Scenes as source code
========

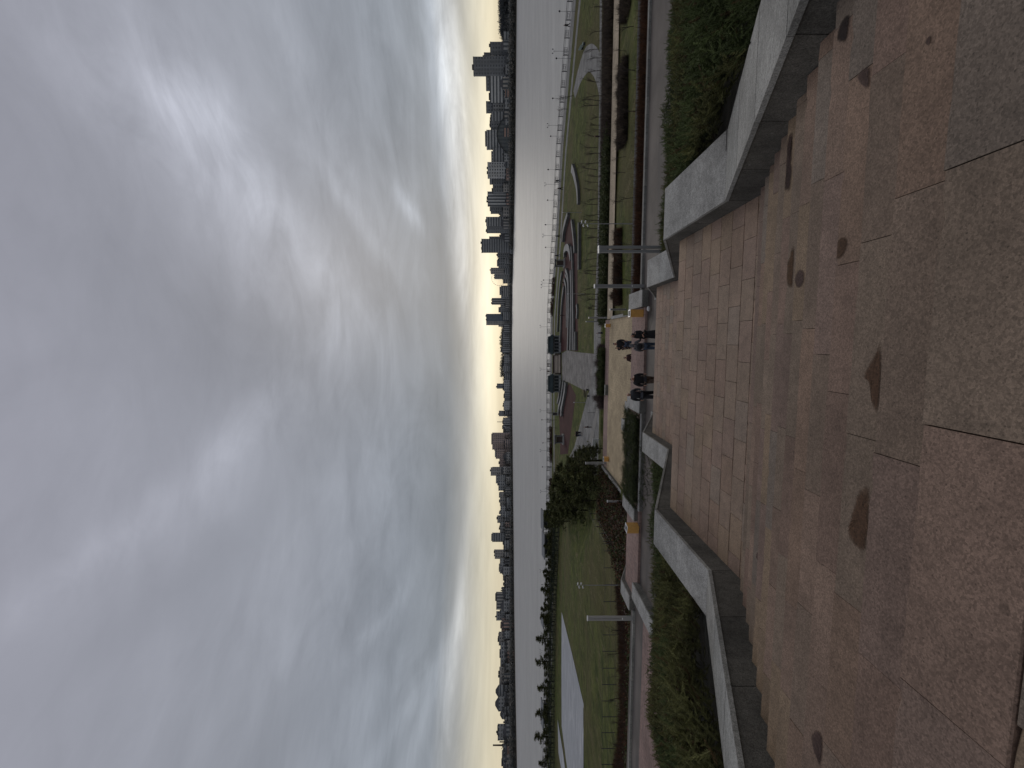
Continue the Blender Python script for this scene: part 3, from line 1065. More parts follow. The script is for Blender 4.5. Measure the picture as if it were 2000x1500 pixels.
def left_keep(p, q):
    X = p * CF + q * SF
    Y = -p * SF + q * CF
    if Y < 1.5 or X / Y < -2.2:
        return False
    # the bed ends on a slanting stone strip by the road
    return q < 23.6 + (p + 5) * .25 + .5 * math.sin(p * 1.4) and p > -14.9
juniper_bed('juniper_groundcover', 'dark green spreading juniper on the bank above the road', 3.25, 21, 2.6, 24, 80, 21, bed_D, right_keep)
juniper_bed('juniper_groundcover', 'dense olive green spreading juniper beside the lower parapet', -14.9, -4.6, 3, 24.5, 96, 22, bed_D, left_keep)

def blob_template(seed, n=7, w=.5):
    r = np.random.RandomState(seed)
    V, T = [], []
    for k in range(n):
        a = r.normal(size=3) * .38
        d1 = r.normal(size=3); d1 /= np.linalg.norm(d1)
        d2 = np.cross(d1, r.normal(size=3)); d2 /= np.linalg.norm(d2)
        i = len(V)
        V.extend([a - d1 * w * .5, a + d2 * w * .28, a + d1 * w * .5, a - d2 * w * .28])
        T.extend([[i, i + 1, i + 2], [i, i + 2, i + 3]])
    return np.array(V), np.array(T)
BLOBS = [blob_template(s) for s in range(5)]
NEEDLE = [spray_template(40 + s, 7) for s in range(4)]
def twig_template(seed, n=9):
    r = np.random.RandomState(seed)
    V, T = [], []
    for k in range(n):
        a = np.array([r.uniform(-.2, .2), r.uniform(-.2, .2), 0])
        d = np.array([r.uniform(-.5, .5), r.uniform(-.5, .5), 1.0]) * r.uniform(.6, 1.1)
        sd = np.cross(d, r.normal(size=3)); sd = sd / np.linalg.norm(sd) * .022
        i = len(V)
        V.extend([a - sd, a + sd, a + d])
        T.append([i, i + 1, i + 2])
        b = a + d * r.uniform(.3, .6)
        d2 = d * .5 + r.uniform(-.4, .4, 3)
        i = len(V)
        V.extend([b - sd * .8, b + sd * .8, b + d2])
        T.append([i, i + 1, i + 2])
    return np.array(V), np.array(T)
TWIGS = [twig_template(s) for s in range(5)]

def cover(name, label, spots, h, dens_scale, temps, cols, m, size=(.3, .6), kind='stuff', flatrot=False, seed=5):
    """low planting: spots = list of (x, y, z) on the ground"""
    r = np.random.RandomState(seed)
    xf, tints = [], []
    for (x, y, z) in spots:
        for k in range(dens_scale):
            lv = r.uniform(0.05, 1)
            s = r.uniform(*size)
            rx = r.uniform(-.35, .35) if flatrot else r.uniform(0, 6)
            xf.append((r.randint(len(temps)), rotm(rx, r.uniform(-.35, .35) if flatrot else r.uniform(0, 6), r.uniform(0, 6.3), s,
                      (x + r.normal() * .25, y + r.normal() * .25, z + (0 if flatrot else h * lv)))))
            c = np.array(cols[r.randint(len(cols))])
            tints.append(c * (.5 + .7 * lv) * r.uniform(.8, 1.2))
    o = scatter(name, temps, xf, tints, m, kind=kind)
    tag(o, label)
    return o
def area(p0, p1, q0, q1, n, seed, keep=None):
    r = np.random.RandomState(seed)
    out = []
    for i in range(n):
        p, q = r.uniform(p0, p1), r.uniform(q0, q1)
        if keep and not keep(p, q):
            continue
        v = S(p, q, hD(p, q))
        out.append(tuple(v))
    return out
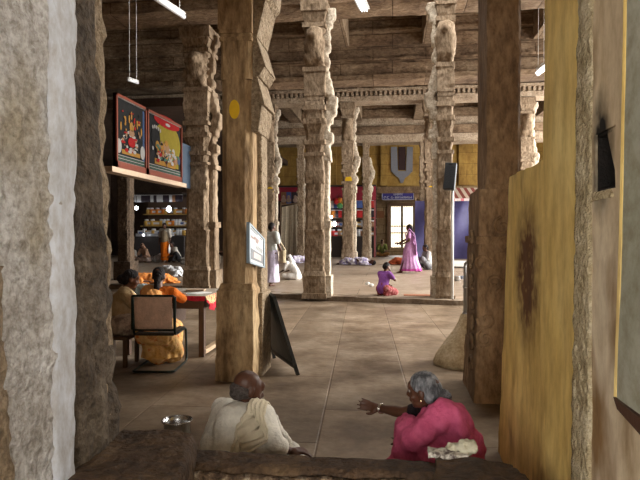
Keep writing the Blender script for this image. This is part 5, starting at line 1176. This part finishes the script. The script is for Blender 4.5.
# painted sectarian mark: grey U with dark centre stripe
XM = lambda px, py: at(px, py, 31.86)
um = thing('wall_emblem', 'large grey U-shaped emblem with a dark central stripe on the yellow wall', 'emblem', XM(401, 183))
gy = flat('emblem_grey', (.20, .20, .22), .7); rdk = flat('emblem_dark_red', (.035, .014, .012), .7)
def poly(px, m_, nm, y=31.86, t=.04):
    mb = MB(); P_ = [at(x, z, y) for x, z in px]; mb.slab(P_, (0, -t, 0)) if len(P_) == 4 else mb.loft([P_, [p + V((0, -t, 0)) for p in P_]]); return mb.build(nm, m_, um)
poly([(391, 147), (397, 147), (398, 171), (391, 172)], gy, 'left_bar'); poly([(407, 147), (413, 147), (412.5, 172), (406, 171)], gy, 'right_bar')
poly([(391, 171), (412.5, 171), (408, 176), (405, 178), (403, 183), (400.5, 183), (399, 178), (396, 176)], gy, 'base'); poly([(398.5, 147), (405.5, 147), (405.3, 170), (398.7, 170)], rdk, 'centre_stripe', t=.05)

# plaque beside the gate
mb = MB(); a, b = at(375, 218, 31.97), at(384, 211, 31.97); mb.bb((a.x, 31.93, a.z), (b.x, 32, b.z)); tag(mb.build('plaque', flat('plaque_brown', (.20, .08, .03)), None, (a.x, 31.93, a.z)), 'brown plaque on the wall left of the bright gate', 'plaque')

# beige canvas screen
a, b = at(280.5, 255, 28.3), at(300, 205, 28.3)
cs = thing('canvas_screen', 'beige canvas screen hanging between the second-row pillars', 'screen', ((a.x + b.x) / 2, 28.3, .3))
rr = []
for k in range(41):
    u = k / 40; x = a.x + (b.x - a.x) * u; y = 28.3 + .03 * math.sin(u * 22) + .01 * math.sin(u * 51); zt3 = b.z + (.18 * u) - .1; rr.append([V((x, y, .31)), V((x + .08 * (1 - u), y * .0 + 28.3 + .3 * (y - 28.3), zt3)), V((x + .08 * (1 - u), 28.33 + .3 * (y - 28.3), zt3)), V((x, y + .03, .31))])
mb = MB(); mb.loft(rr); mb.build('canvas', cloth('canvas_beige', (.80, .70, .53)), cs, smooth=False)
for x in (a.x, b.x): mb = MB(); mb.tube([V((x, 28.36, .3)), V((x, 28.36, b.z + .15))], .03, 8); mb.build('pole', flat('wood_pole', (.30, .2, .12)), cs)
mb = MB(); mb.tube([V((a.x, 28.36, b.z + .02)), V((b.x, 28.36, b.z + .1))], .03, 8); mb.build('top_bar', MATS['wood_pole'], cs)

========

Can the lines from the start of the records through the line with "TWIGS = [twig_template(s) for s in range(5)]" be given again exactly, with the pictures left out?

Continue the Blender Python script for this scene: part 3, from line 1065. More parts follow. The script is for Blender 4.5. Measure the picture as if it were 2000x1500 pixels.
def left_keep(p, q):
    X = p * CF + q * SF
    Y = -p * SF + q * CF
    if Y < 1.5 or X / Y < -2.2:
        return False
    # the bed ends on a slanting stone strip by the road
    return q < 23.6 + (p + 5) * .25 + .5 * math.sin(p * 1.4) and p > -14.9
juniper_bed('juniper_groundcover', 'dark green spreading juniper on the bank above the road', 3.25, 21, 2.6, 24, 80, 21, bed_D, right_keep)
juniper_bed('juniper_groundcover', 'dense olive green spreading juniper beside the lower parapet', -14.9, -4.6, 3, 24.5, 96, 22, bed_D, left_keep)

def blob_template(seed, n=7, w=.5):
    r = np.random.RandomState(seed)
    V, T = [], []
    for k in range(n):
        a = r.normal(size=3) * .38
        d1 = r.normal(size=3); d1 /= np.linalg.norm(d1)
        d2 = np.cross(d1, r.normal(size=3)); d2 /= np.linalg.norm(d2)
        i = len(V)
        V.extend([a - d1 * w * .5, a + d2 * w * .28, a + d1 * w * .5, a - d2 * w * .28])
        T.extend([[i, i + 1, i + 2], [i, i + 2, i + 3]])
    return np.array(V), np.array(T)
BLOBS = [blob_template(s) for s in range(5)]
NEEDLE = [spray_template(40 + s, 7) for s in range(4)]
def twig_template(seed, n=9):
    r = np.random.RandomState(seed)
    V, T = [], []
    for k in range(n):
        a = np.array([r.uniform(-.2, .2), r.uniform(-.2, .2), 0])
        d = np.array([r.uniform(-.5, .5), r.uniform(-.5, .5), 1.0]) * r.uniform(.6, 1.1)
        sd = np.cross(d, r.normal(size=3)); sd = sd / np.linalg.norm(sd) * .022
        i = len(V)
        V.extend([a - sd, a + sd, a + d])
        T.append([i, i + 1, i + 2])
        b = a + d * r.uniform(.3, .6)
        d2 = d * .5 + r.uniform(-.4, .4, 3)
        i = len(V)
        V.extend([b - sd * .8, b + sd * .8, b + d2])
        T.append([i, i + 1, i + 2])
    return np.array(V), np.array(T)
TWIGS = [twig_template(s) for s in range(5)]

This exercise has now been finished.